== SOURCE MATERIAL

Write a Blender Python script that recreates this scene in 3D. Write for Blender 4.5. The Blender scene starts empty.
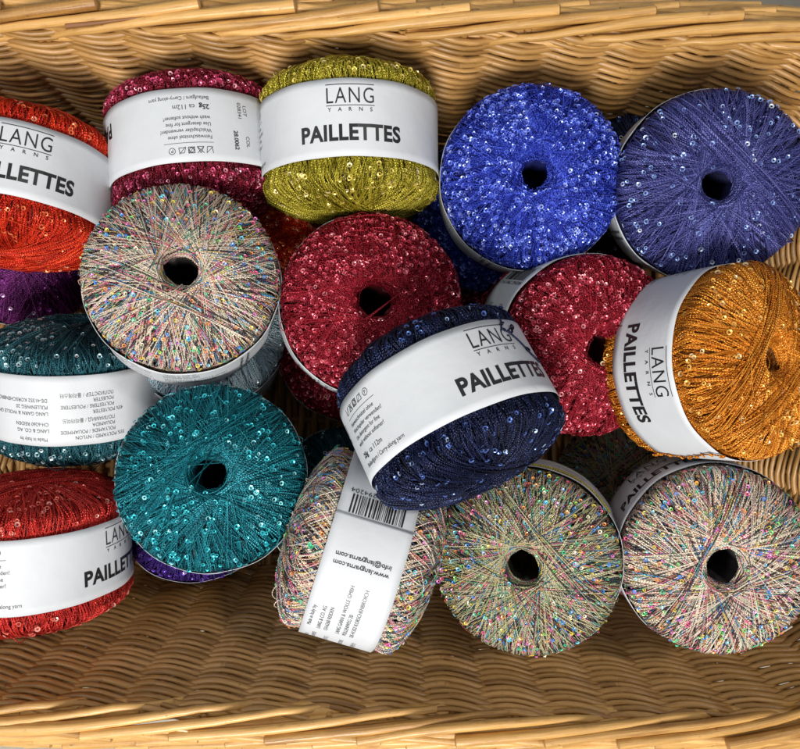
import bpy, math, random
import numpy as np
from mathutils import Vector, Matrix

# ------------------------------------------------------------------ units: 1 px = 0.4 mm
S = 0.0004
D = 768.0                      # lens to the mid plane of the upper layer of balls, in px
CX, CY = 400.0, 374.5
scene = bpy.context.scene
C = scene.collection

# ------------------------------------------------------------------ camera, world, lamps, exposure
cam_d = bpy.data.cameras.new("camera"); cam = bpy.data.objects.new("camera", cam_d); C.objects.link(cam)
cam.location = (0, 0, D * S); cam.rotation_euler = (0, 0, 0)
cam_d.sensor_width = 36.0; cam_d.lens = 36.0 * D / 800.0
cam_d.clip_start = 0.005; cam_d.clip_end = 50
scene.camera = cam
w = bpy.data.worlds.new("World"); scene.world = w; w.use_nodes = True
bg = w.node_tree.nodes['Background']
bg.inputs[0].default_value = (0.85, 0.92, 1.0, 1); bg.inputs[1].default_value = 0.21
scene.view_settings.view_transform = 'Standard'; scene.view_settings.look = 'None'
scene.view_settings.exposure = 0.0; scene.view_settings.gamma = 1.0

def area(name, loc, target, size, energy, col):
    d = bpy.data.lights.new(name, 'AREA'); d.shape = 'DISK'; d.size = size; d.energy = energy; d.color = col
    o = bpy.data.objects.new(name, d); C.objects.link(o); o.location = loc
    o.rotation_euler = (Vector(target) - Vector(loc)).to_track_quat('-Z', 'Y').to_euler()
    return o
area("key_lamp", (-0.12, -0.78, 1.05), (0, 0, 0), 0.50, 23.0, (1.0, 0.965, 0.91))
area("ceiling_lamp", (0.50, 0.35, 1.10), (0, 0, 0), 0.12, 3.2, (1.0, 0.96, 0.90))
area("window_lamp", (-0.85, 0.15, 0.95), (0, 0, 0), 0.30, 2.6, (0.93, 0.97, 1.0))

# ------------------------------------------------------------------ helpers
def tag(o, label=None, cat=None, group=None, kind=None):
    if label: o['label'] = label
    if cat: o['category'] = cat
    if group: o['group'] = group
    if kind: o['kind'] = kind
    return o

def empty(name, loc=(0, 0, 0)):
    o = bpy.data.objects.new(name, None); C.objects.link(o); o.location = loc; o.empty_display_size = 0.02
    return o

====

- WHAT IS REQUIRED -
Without the pictures, copy the material exactly as given.

- FINAL ANSWER -
Write a Blender Python script that recreates this scene in 3D. Write for Blender 4.5. The Blender scene starts empty.
import bpy, math, random
import numpy as np
from mathutils import Vector, Matrix

# ------------------------------------------------------------------ units: 1 px = 0.4 mm
S = 0.0004
D = 768.0                      # lens to the mid plane of the upper layer of balls, in px
CX, CY = 400.0, 374.5
scene = bpy.context.scene
C = scene.collection

# ------------------------------------------------------------------ camera, world, lamps, exposure
cam_d = bpy.data.cameras.new("camera"); cam = bpy.data.objects.new("camera", cam_d); C.objects.link(cam)
cam.location = (0, 0, D * S); cam.rotation_euler = (0, 0, 0)
cam_d.sensor_width = 36.0; cam_d.lens = 36.0 * D / 800.0
cam_d.clip_start = 0.005; cam_d.clip_end = 50
scene.camera = cam
w = bpy.data.worlds.new("World"); scene.world = w; w.use_nodes = True
bg = w.node_tree.nodes['Background']
bg.inputs[0].default_value = (0.85, 0.92, 1.0, 1); bg.inputs[1].default_value = 0.21
scene.view_settings.view_transform = 'Standard'; scene.view_settings.look = 'None'
scene.view_settings.exposure = 0.0; scene.view_settings.gamma = 1.0

def area(name, loc, target, size, energy, col):
    d = bpy.data.lights.new(name, 'AREA'); d.shape = 'DISK'; d.size = size; d.energy = energy; d.color = col
    o = bpy.data.objects.new(name, d); C.objects.link(o); o.location = loc
    o.rotation_euler = (Vector(target) - Vector(loc)).to_track_quat('-Z', 'Y').to_euler()
    return o
area("key_lamp", (-0.12, -0.78, 1.05), (0, 0, 0), 0.50, 23.0, (1.0, 0.965, 0.91))
area("ceiling_lamp", (0.50, 0.35, 1.10), (0, 0, 0), 0.12, 3.2, (1.0, 0.96, 0.90))
area("window_lamp", (-0.85, 0.15, 0.95), (0, 0, 0), 0.30, 2.6, (0.93, 0.97, 1.0))

# ------------------------------------------------------------------ helpers
def tag(o, label=None, cat=None, group=None, kind=None):
    if label: o['label'] = label
    if cat: o['category'] = cat
    if group: o['group'] = group
    if kind: o['kind'] = kind
    return o

def empty(name, loc=(0, 0, 0)):
    o = bpy.data.objects.new(name, None); C.objects.link(o); o.location = loc; o.empty_display_size = 0.02
    return o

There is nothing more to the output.